You wouldn’t know their instruments are capable of other notes/chords from listening to this tedious album. There are no highlights, every track thundering indifferently along to no avail. Something like ‘Writhe In Putrescence’ desperately wants to be provocative but the sound is so sludgy and dull and generic that it only ends up boring – the album is a chore even at just 35 minutes.
Travis Ryan will go on to be one of my favourite death metal vocalists but he can’t save TSM – he pitches his voice way too low here, burbling monotonously into his own shoes, robbing the vocals of dynamics, effect or interest. David Astor’s snare sound may be even worse, with a dry, incessant jackhammer quality that becomes incredibly irritating.

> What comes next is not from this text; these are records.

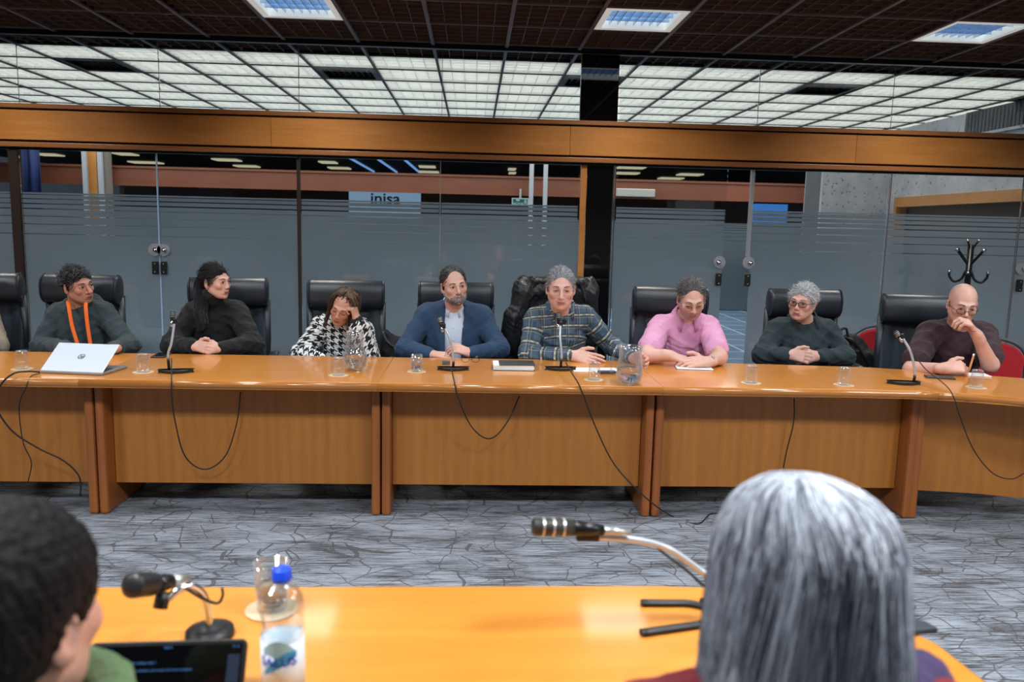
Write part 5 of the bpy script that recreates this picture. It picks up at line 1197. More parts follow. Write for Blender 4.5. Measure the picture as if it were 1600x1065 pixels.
def p3fn(b, h, D):
    P = [h.ell((0, .022, .036), (.076, .092, .082)), h.ell((0, .05, -.05), (.082, .06, .09), .03), h.ell((0, -.115, -.045), (.060, .085, .118), .006, -1)]
    hairmesh(b, h, P, 'hair_brown', .0035, lumps(.003, .03, 7, (2, 2, .5)))
    cb = pal((46, 34, 30), (66, 50, 42), (92, 74, 60), (128, 106, 86), (104, 84, 68))
    def longp(i, rg):
        a0 = rg.uniform(-math.pi*.97, math.pi*.97); st = rg.uniform(.0, .62) if abs(a0) > 2.2 else rg.uniform(.05, .9); L = rg.uniform(.8, 1.05); q = []; wig = rg.uniform(0, 6.28); amp = rg.uniform(.003, .008); dr = rg.uniform(.99, 1.14)
        for k in range(12):
            t = st+(1.98*L-st)*k/11; a = a0
            if abs(a0) > 2.2: w_ = min(1, max(0, (t-st)/max(.12, .85-st))); a = math.copysign(abs(a0)+(2.12-abs(a0))*w_, a0)
            sa, ca = math.sin(a), math.cos(a)
            if t < 1.45: x, y, z = .083*sa*math.sin(t), .014+.103*ca*math.sin(t), .036+.092*math.cos(t)
            else: e = t-1.45; x = .083*sa*(1+e*.25); y = .014+.103*ca*(1-e*.1); z = .036+.092*math.cos(1.45)-e*.37
            if ca < 0: y = max(y, -.062)
            q.append(h(x*dr+amp*math.sin(wig+t*5), y*dr+amp*math.cos(wig*1.7+t*5), z))
        return q
    strands(b, 'hair_strands', cb, longp, 2400, .0014, 33, M['strand'])
    MB().tube([V(x, y, Y=4.86) for x, y in ((527, 497.5), (532, 499), (537, 498))], .002, 6).build('neck_tag', M['steel'], b)
    WBc, EBc = D['WB'], D['EB']; d = nz(WBc-EBc)
    v, f = poly([cap(WBc-d*.085, WBc-d*.012, .047, .042, .01)], .006, folds(.004, .05, 3)); npmesh('cuff', v, f, M['blackknit'], b, )
    nb, lat, fwd, up = D['nb'], D['lat'], D['fwd'], D['up']
    pts = [nb+lat*.075*math.cos(a)-fwd*.072*math.sin(a)+up*(.005+.022*math.sin(a)) for a in np.linspace(0, 2*math.pi, 17)]
    v, f = poly([cap(a, c, .022, None, .01) for a, c in zip(pts[:-1], pts[1:])], .006); npmesh('neckband', v, f, M['blackknit'], b)
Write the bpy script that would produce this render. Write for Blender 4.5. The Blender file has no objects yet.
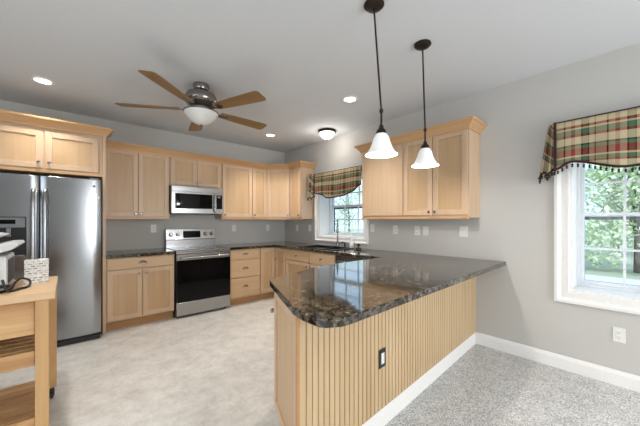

Cattle Decapitation will one day gain a rep for being extreme metal’s social conscience and while there are traces of that here – ‘Testicular Manslaughter’ takes aim at sex offenders and several songs speak to thoughtless over-consumption – it doesn’t compensate for the profoundly unimaginative songwriting and migraine-inducing sound. There’s also plenty of immaturity evident in the lyrics. Worthy of special mention is the unintentionally hilarious ‘Pedeadstrians’ where Ryan imagines himself as a road rager deliberately running people down, growling with dead seriousness
“Walking with your kids?
Their faces are now marked with my skids”
The record also infamously begins with a sample from a genuine beheading video. Arguably there’s a time and a place for art to cross lines such as this, but TSM doesn’t come close to justifying the transgression and it comes across as so much juvenile edgelordery.
Fortunately, it’s all uphill from here for the CD discography, but To Serve Man remains a dreadful example of a “growing pains” record.